╭─ Material shown
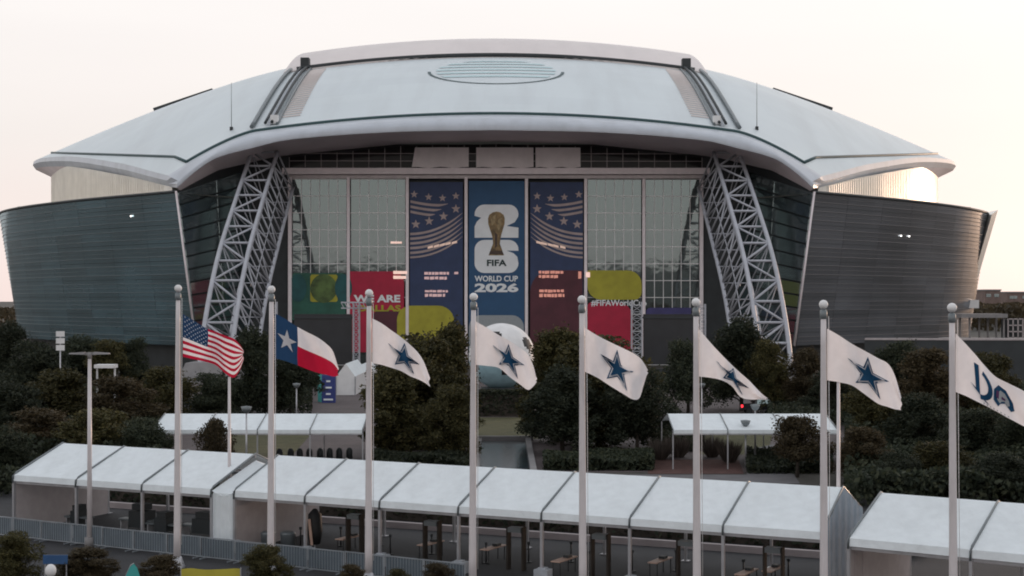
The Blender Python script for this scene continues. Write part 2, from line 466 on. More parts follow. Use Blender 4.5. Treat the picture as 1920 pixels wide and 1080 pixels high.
ZA = [(284, 46.6), (300, 53.2), (320, 61.0), (340, 67.4), (370, 74.0), (400, 78.0), (430, 80.0)]
LU = [(278, 61.0), (284, 64.5), (310, 80.0), (345, 100.5), (375, 116.7), (400, 127.9), (415, 131.5), (430, 132.5)]
LZ = [(278, 35.2), (284, 35.8), (310, 40.2), (345, 45.2), (375, 48.2), (400, 49.9), (430, 51.0)]
TH = [(278, 2.2), (310, 2.6), (345, 2.6), (380, 2.3), (400, 2.0), (430, 1.8)]
DU = [(284, 64.0), (300, 73.5), (318, 85.0), (350, 103.0), (375, 114.0), (390, 119.0), (410, 123.5), (430, 125.0)]
mir = lambda d: d if d <= 430 else 860 - d
za = lambda d: smooth_interp(ZA, mir(d))
lu = lambda d: smooth_interp(LU, mir(d))
lz = lambda d: smooth_interp(LZ, mir(d))
th = lambda d: interp(TH, mir(d))
du = lambda d: smooth_interp(DU, mir(d))
UA = 47.0
def roof_z(u, d):
    a = abs(u)
    if a <= UA: return za(d) + 3.4 * (1 - (a / UA) ** 2)
    v = min(1.0, (a - UA) / (lu(d) - UA))
    return za(d) + (lz(d) + th(d) - za(d)) * v ** 1.35
def roof_uv(w, d):
    """w in -1..1 from lip to lip"""
    a = abs(w)
    u = a / .4 * UA if a <= .4 else UA + (a - .4) / .6 * (lu(d) - UA)
    u = math.copysign(u, w)
    return u, roof_z(u, d)
def roof_mat():
    m = mat('roof membrane seams', (.63, .685, .705), .45, 0, .03, .05)
    n, l = m.node_tree.nodes, m.node_tree.links
    tc = n.new('ShaderNodeTexCoord'); wv = n.new('ShaderNodeTexWave')
    wv.wave_type = 'BANDS'; wv.bands_direction = 'X'; wv.inputs['Scale'].default_value = .16; wv.inputs['Distortion'].default_value = 0
    l.new(tc.outputs['Object'], wv.inputs['Vector'])
    bp = n.new('ShaderNodeBump'); bp.inputs['Strength'].default_value = .05; bp.inputs['Distance'].default_value = .12
    l.new(wv.outputs['Fac'], bp.inputs['Height']); l.new(bp.outputs['Normal'], n['Principled BSDF'].inputs['Normal'])
    return m
M['roof'] = roof_mat()
weather(M['roof'], (.22, .03, .03), .30, (.46, .48, .49)); joints(M['roof'], 24, 6.0, .07, (.965, .965, .97, 1))
def rf(i, j):
    d = 284 + (576 - 284) * j
    u, z = roof_uv(i * 2 - 1, d)
    return S(u, d, z)
mb = MB(); mb.grid(rf, 80, 96)
roof = mb.build('roof', M['roof'], ST)

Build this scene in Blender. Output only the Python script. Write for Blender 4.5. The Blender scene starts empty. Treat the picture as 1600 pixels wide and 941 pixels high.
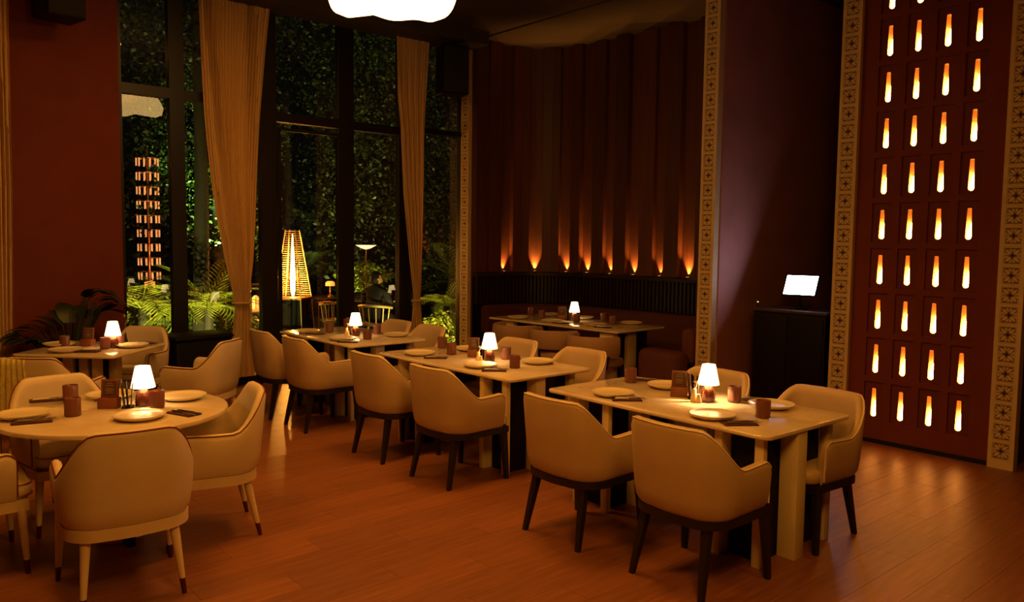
import bpy, bmesh, math, random
from mathutils import Vector, Matrix

# ---------------------------------------------------------------- camera, world, lights, exposure
SC = bpy.context.scene
COL = SC.collection
PI = math.pi
cam_d = bpy.data.cameras.new('camera')
cam = bpy.data.objects.new('camera', cam_d)
COL.objects.link(cam)
cam_d.sensor_fit = 'HORIZONTAL'
cam_d.sensor_width = 36.0
cam_d.lens = 36.0 * 1236.96 / 1600.0
cam_d.clip_start = 0.05
Fv = Vector((-0.75271, 0.65397, -0.07586)); Rv = Vector((0.65514, 0.75542, 0.01180)); Uv = Vector((-0.06503, 0.04082, 0.99705))
mw = Matrix((Rv, Uv, -Fv)).transposed().to_4x4()
mw.translation = Vector((0, 0, 1.764))
cam.matrix_world = mw
SC.camera = cam

SC.view_settings.view_transform = 'Standard'
SC.view_settings.look = 'None'
SC.view_settings.gamma = 1.0
SC.view_settings.exposure = 0.0
SC.view_settings.use_curve_mapping = False
SC.cycles.max_bounces = 6
SC.cycles.transparent_max_bounces = 16
SC.cycles.sample_clamp_indirect = 4.0
SC.cycles.use_light_tree = True

world = bpy.data.worlds.new('night'); SC.world = world; world.use_nodes = True
bg = world.node_tree.nodes['Background']
bg.inputs[0].default_value = (0.35, 0.40, 0.30, 1); bg.inputs[1].default_value = 0.004

WARM = (1.0, 0.38, 0.045)
def area_light(name, loc, size, power, color=WARM, rot=(0, 0, 0), spread=PI):
    d = bpy.data.lights.new(name, 'AREA'); d.shape = 'DISK'; d.size = size; d.energy = power; d.color = color; d.spread = spread
    o = bpy.data.objects.new(name, d); o.location = loc; o.rotation_euler = rot; COL.objects.link(o); return o
def point_light(name, loc, power, color=WARM, radius=0.03):
    d = bpy.data.lights.new(name, 'POINT'); d.energy = power; d.color = color; d.shadow_soft_size = radius
    o = bpy.data.objects.new(name, d); o.location = loc; COL.objects.link(o); return o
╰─
All of the data needs repeating exactly, but the pictures do not.

The Blender Python script for this scene continues. Write part 2, from line 466 on. More parts follow. Use Blender 4.5. Treat the picture as 1920 pixels wide and 1080 pixels high.
ZA = [(284, 46.6), (300, 53.2), (320, 61.0), (340, 67.4), (370, 74.0), (400, 78.0), (430, 80.0)]
LU = [(278, 61.0), (284, 64.5), (310, 80.0), (345, 100.5), (375, 116.7), (400, 127.9), (415, 131.5), (430, 132.5)]
LZ = [(278, 35.2), (284, 35.8), (310, 40.2), (345, 45.2), (375, 48.2), (400, 49.9), (430, 51.0)]
TH = [(278, 2.2), (310, 2.6), (345, 2.6), (380, 2.3), (400, 2.0), (430, 1.8)]
DU = [(284, 64.0), (300, 73.5), (318, 85.0), (350, 103.0), (375, 114.0), (390, 119.0), (410, 123.5), (430, 125.0)]
mir = lambda d: d if d <= 430 else 860 - d
za = lambda d: smooth_interp(ZA, mir(d))
lu = lambda d: smooth_interp(LU, mir(d))
lz = lambda d: smooth_interp(LZ, mir(d))
th = lambda d: interp(TH, mir(d))
du = lambda d: smooth_interp(DU, mir(d))
UA = 47.0
def roof_z(u, d):
    a = abs(u)
    if a <= UA: return za(d) + 3.4 * (1 - (a / UA) ** 2)
    v = min(1.0, (a - UA) / (lu(d) - UA))
    return za(d) + (lz(d) + th(d) - za(d)) * v ** 1.35
def roof_uv(w, d):
    """w in -1..1 from lip to lip"""
    a = abs(w)
    u = a / .4 * UA if a <= .4 else UA + (a - .4) / .6 * (lu(d) - UA)
    u = math.copysign(u, w)
    return u, roof_z(u, d)
def roof_mat():
    m = mat('roof membrane seams', (.63, .685, .705), .45, 0, .03, .05)
    n, l = m.node_tree.nodes, m.node_tree.links
    tc = n.new('ShaderNodeTexCoord'); wv = n.new('ShaderNodeTexWave')
    wv.wave_type = 'BANDS'; wv.bands_direction = 'X'; wv.inputs['Scale'].default_value = .16; wv.inputs['Distortion'].default_value = 0
    l.new(tc.outputs['Object'], wv.inputs['Vector'])
    bp = n.new('ShaderNodeBump'); bp.inputs['Strength'].default_value = .05; bp.inputs['Distance'].default_value = .12
    l.new(wv.outputs['Fac'], bp.inputs['Height']); l.new(bp.outputs['Normal'], n['Principled BSDF'].inputs['Normal'])
    return m
M['roof'] = roof_mat()
weather(M['roof'], (.22, .03, .03), .30, (.46, .48, .49)); joints(M['roof'], 24, 6.0, .07, (.965, .965, .97, 1))
def rf(i, j):
    d = 284 + (576 - 284) * j
    u, z = roof_uv(i * 2 - 1, d)
    return S(u, d, z)
mb = MB(); mb.grid(rf, 80, 96)
roof = mb.build('roof', M['roof'], ST)

Build this scene in Blender. Output only the Python script. Write for Blender 4.5. The Blender scene starts empty. Treat the picture as 1600 pixels wide and 941 pixels high.
import bpy, bmesh, math, random
from mathutils import Vector, Matrix

# ---------------------------------------------------------------- camera, world, lights, exposure
SC = bpy.context.scene
COL = SC.collection
PI = math.pi
cam_d = bpy.data.cameras.new('camera')
cam = bpy.data.objects.new('camera', cam_d)
COL.objects.link(cam)
cam_d.sensor_fit = 'HORIZONTAL'
cam_d.sensor_width = 36.0
cam_d.lens = 36.0 * 1236.96 / 1600.0
cam_d.clip_start = 0.05
Fv = Vector((-0.75271, 0.65397, -0.07586)); Rv = Vector((0.65514, 0.75542, 0.01180)); Uv = Vector((-0.06503, 0.04082, 0.99705))
mw = Matrix((Rv, Uv, -Fv)).transposed().to_4x4()
mw.translation = Vector((0, 0, 1.764))
cam.matrix_world = mw
SC.camera = cam

SC.view_settings.view_transform = 'Standard'
SC.view_settings.look = 'None'
SC.view_settings.gamma = 1.0
SC.view_settings.exposure = 0.0
SC.view_settings.use_curve_mapping = False
SC.cycles.max_bounces = 6
SC.cycles.transparent_max_bounces = 16
SC.cycles.sample_clamp_indirect = 4.0
SC.cycles.use_light_tree = True

world = bpy.data.worlds.new('night'); SC.world = world; world.use_nodes = True
bg = world.node_tree.nodes['Background']
bg.inputs[0].default_value = (0.35, 0.40, 0.30, 1); bg.inputs[1].default_value = 0.004

WARM = (1.0, 0.38, 0.045)
def area_light(name, loc, size, power, color=WARM, rot=(0, 0, 0), spread=PI):
    d = bpy.data.lights.new(name, 'AREA'); d.shape = 'DISK'; d.size = size; d.energy = power; d.color = color; d.spread = spread
    o = bpy.data.objects.new(name, d); o.location = loc; o.rotation_euler = rot; COL.objects.link(o); return o
def point_light(name, loc, power, color=WARM, radius=0.03):
    d = bpy.data.lights.new(name, 'POINT'); d.energy = power; d.color = color; d.shadow_soft_size = radius
    o = bpy.data.objects.new(name, d); o.location = loc; COL.objects.link(o); return o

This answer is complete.